A longa sequência de fotoperformances em que faz uso do cabide, pode aludir à condição da mulher, na sociedade contemporânea capitalista, como consumidora e nem sempre como produtora ou, em particular, ao seu trabalho como modelo-vivo. Flores junto, ou não, a cabides, assim como signos relacionados ao cotidiano doméstico e à cozinha como garfos, facas e espátulas, podem evocar comentários críticos sobre estereótipos ligados à mulher ou, ainda à artista como modelo-vivo. A recorrência ao uso de flores não se restringe apenas a seu papel decorativo, mas pode evidenciar sua força como elemento bem-sucedido em ressaltar e elevar o corpo da performer, numa tentativa de destacar a figura feminina.
A cor é um elemento essencial nas fotoperformances/autorretratos de Terezinha Malaquias. Seja dos tecidos com tons e estampas vistosas que a envolvem, dos objetos que parecem se fundir a seu corpo, ou das flores que a emolduram. As cores destacam e reforçam suas formas e sua tez negra, evidenciando ainda mais sua beleza.

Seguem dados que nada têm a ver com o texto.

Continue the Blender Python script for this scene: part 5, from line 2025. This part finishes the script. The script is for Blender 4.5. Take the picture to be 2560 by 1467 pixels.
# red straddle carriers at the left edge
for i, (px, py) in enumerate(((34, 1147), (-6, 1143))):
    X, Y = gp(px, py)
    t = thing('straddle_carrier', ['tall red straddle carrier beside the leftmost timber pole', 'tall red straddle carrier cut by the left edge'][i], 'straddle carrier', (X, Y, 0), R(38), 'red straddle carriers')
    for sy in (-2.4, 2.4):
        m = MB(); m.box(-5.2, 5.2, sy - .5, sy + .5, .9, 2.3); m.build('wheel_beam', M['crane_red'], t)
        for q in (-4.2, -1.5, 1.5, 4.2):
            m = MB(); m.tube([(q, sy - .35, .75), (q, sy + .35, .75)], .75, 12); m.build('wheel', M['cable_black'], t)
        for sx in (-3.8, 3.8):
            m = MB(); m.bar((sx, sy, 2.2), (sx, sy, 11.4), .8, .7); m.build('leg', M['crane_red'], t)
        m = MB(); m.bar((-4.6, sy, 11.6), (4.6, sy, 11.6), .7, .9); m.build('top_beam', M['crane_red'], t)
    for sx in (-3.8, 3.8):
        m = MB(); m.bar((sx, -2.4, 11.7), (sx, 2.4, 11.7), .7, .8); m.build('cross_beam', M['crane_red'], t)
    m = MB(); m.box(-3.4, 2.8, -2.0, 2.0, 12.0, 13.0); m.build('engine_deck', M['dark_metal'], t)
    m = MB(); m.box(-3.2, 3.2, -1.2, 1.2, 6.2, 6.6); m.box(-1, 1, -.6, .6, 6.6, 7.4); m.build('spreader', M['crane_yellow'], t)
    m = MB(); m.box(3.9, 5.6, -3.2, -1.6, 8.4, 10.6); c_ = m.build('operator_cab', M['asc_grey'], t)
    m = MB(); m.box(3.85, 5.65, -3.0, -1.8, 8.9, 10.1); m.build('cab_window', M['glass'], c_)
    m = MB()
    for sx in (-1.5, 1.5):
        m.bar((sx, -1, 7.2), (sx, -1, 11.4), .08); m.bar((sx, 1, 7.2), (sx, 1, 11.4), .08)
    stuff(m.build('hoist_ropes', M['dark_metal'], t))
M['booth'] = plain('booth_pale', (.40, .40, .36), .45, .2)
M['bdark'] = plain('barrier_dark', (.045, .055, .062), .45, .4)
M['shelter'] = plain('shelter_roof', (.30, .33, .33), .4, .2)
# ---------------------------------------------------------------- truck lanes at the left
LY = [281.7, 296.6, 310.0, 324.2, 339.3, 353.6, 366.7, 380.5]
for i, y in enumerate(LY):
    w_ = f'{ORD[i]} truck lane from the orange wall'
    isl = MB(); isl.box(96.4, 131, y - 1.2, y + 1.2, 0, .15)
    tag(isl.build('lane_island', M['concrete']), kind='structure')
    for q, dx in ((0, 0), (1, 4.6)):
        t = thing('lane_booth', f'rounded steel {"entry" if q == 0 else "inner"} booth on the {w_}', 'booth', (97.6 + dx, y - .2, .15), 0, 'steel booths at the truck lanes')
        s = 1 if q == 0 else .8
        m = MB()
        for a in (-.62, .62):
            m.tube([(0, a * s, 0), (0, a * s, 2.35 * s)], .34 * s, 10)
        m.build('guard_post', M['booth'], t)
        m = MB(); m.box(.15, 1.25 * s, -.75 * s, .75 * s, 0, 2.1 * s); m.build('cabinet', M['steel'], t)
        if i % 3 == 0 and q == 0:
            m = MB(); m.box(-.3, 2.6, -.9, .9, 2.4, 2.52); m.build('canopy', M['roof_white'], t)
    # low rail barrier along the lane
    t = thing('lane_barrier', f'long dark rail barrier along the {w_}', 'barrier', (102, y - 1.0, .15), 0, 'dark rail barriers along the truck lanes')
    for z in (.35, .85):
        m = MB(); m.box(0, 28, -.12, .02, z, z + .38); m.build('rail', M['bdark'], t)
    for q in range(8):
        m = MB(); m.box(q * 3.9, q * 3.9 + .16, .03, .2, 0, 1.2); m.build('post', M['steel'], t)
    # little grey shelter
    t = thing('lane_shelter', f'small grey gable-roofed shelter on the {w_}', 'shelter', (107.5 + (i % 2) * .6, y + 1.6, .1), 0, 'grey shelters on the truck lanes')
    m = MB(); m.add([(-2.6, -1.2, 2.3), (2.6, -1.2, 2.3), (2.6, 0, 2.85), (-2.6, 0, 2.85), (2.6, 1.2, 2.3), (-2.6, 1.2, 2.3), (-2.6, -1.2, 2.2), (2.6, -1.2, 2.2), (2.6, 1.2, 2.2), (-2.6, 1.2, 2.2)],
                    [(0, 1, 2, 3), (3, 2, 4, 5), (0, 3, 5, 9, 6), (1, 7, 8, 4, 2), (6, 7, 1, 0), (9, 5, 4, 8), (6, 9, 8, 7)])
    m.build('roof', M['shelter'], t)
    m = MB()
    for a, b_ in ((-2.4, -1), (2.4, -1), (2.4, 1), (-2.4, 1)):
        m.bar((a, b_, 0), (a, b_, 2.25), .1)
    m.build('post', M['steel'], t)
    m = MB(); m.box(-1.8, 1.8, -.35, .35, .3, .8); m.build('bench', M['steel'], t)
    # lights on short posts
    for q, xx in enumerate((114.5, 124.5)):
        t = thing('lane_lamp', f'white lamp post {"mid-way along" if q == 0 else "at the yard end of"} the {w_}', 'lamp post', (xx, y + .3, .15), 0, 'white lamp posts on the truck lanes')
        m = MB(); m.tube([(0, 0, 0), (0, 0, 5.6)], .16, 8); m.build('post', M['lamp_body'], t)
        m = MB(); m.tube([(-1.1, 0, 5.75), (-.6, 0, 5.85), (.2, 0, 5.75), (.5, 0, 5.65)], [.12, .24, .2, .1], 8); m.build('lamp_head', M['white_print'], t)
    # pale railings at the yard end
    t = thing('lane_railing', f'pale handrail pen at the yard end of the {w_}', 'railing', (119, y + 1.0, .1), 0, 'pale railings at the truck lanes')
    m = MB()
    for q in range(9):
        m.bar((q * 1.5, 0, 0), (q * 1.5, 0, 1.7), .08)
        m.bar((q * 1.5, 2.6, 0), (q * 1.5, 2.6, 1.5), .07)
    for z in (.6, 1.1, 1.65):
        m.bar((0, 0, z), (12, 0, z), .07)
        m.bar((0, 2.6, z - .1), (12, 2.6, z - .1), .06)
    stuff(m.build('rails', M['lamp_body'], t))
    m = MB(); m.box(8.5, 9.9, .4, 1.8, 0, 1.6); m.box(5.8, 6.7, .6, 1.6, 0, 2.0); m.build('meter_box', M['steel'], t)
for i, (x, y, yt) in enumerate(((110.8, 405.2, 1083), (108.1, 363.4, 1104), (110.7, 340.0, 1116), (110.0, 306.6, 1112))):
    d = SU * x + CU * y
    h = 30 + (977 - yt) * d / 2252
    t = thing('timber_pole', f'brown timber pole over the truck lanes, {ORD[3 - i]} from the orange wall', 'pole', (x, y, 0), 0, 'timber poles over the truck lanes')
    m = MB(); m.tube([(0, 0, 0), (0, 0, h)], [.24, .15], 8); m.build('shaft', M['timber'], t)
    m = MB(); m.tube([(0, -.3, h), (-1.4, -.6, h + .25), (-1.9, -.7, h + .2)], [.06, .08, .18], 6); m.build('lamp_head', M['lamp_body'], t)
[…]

Em cada fotoperformance/autorretrato a artista parece reivindicar singularidade ou identidade. Mas não como forma de isolamento, muito pelo contrário, como uma maneira de contribuir com e para a diversidade de histórias. O rico acervo de narrativas precisa sempre ser renovado, reciclado e restaurado. A verdadeira arte nunca é egocêntrica ou egoísta, mas sempre pródiga e bondosa.
Sim, realmente Terezinha Malaquias, com suas fotoperformances/autorretratos, tem provado que sabe contar histórias visuais como modelo de muita vivacidade e beleza.
*Onésimo Alves Pereira é artista plástico e fotógrafo, redigiu essa síntese à artista no decorrer do projeto.